Gelecek günün şartlarıyla ve imkanlarıyla değil, vahye göre günün şartlarında meydana getirilecek yepyeni değişikliklerle şekillenebilir. Evet! Geleceği şekillendirmek bu olsa gerek. 

O halde geleceği inşa etmek için; insanlar üstü, akıllar üstü, kültürler üstü ve zamanlar üstü bir argüman lazım. Kişilere göre değişmeyen bir argüman. Bu argüman ayetlerden hali kılınamaz. 

Bazı insanları dışlayan bölgesel bir söylem, diğer ülkeleri diskalifiye eden ülkesel bir eylem, farklı renkleri yok sayan tensel bir plan yerel kalmaya mahkumdur.
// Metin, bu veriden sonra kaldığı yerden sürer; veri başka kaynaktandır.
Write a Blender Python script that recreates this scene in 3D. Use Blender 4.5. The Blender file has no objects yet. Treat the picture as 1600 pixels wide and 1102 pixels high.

Kadüktür, geleceği yoktur bu gibi girişimlerin. 

Kendi gündemini belirleyemeyen, akıl üstü olmayan, vahye dayanmayan bir hedef geleceğe de yürüyemez. Kültürler üstü olmayan bir gelecek günümüzde olduğu gibi iç çatışmalardan yakasını da kurtaramaz. Kültürler üstü olmayan her hesap, her kitap işi sığ kalacaktır. O halde zaman, zemin ve şahıslara bağlı ve sınırlı olmayan bir gelecek oluşturmak her Müslümanın birincil ve öncelikli görevidir. 

Tutunduğumuz dalın dini bir argümanı yoksa her an düşebiliriz. Rezil oluruz ahirette Rabbü-l Alemin’e. Tutunmaya çalıştığımız her dal, dinden uzaklaşmamıza sebebiyle verebileceği gibi ayaklarımızı daha sağlam basmaya neden de olabilir.

 Yere basmayan, vahye dayanmayan her girişim mutlak manada başarısızdır. Dalın yerden yüksekliği tutunanlar için her an felakete sebep olabilir.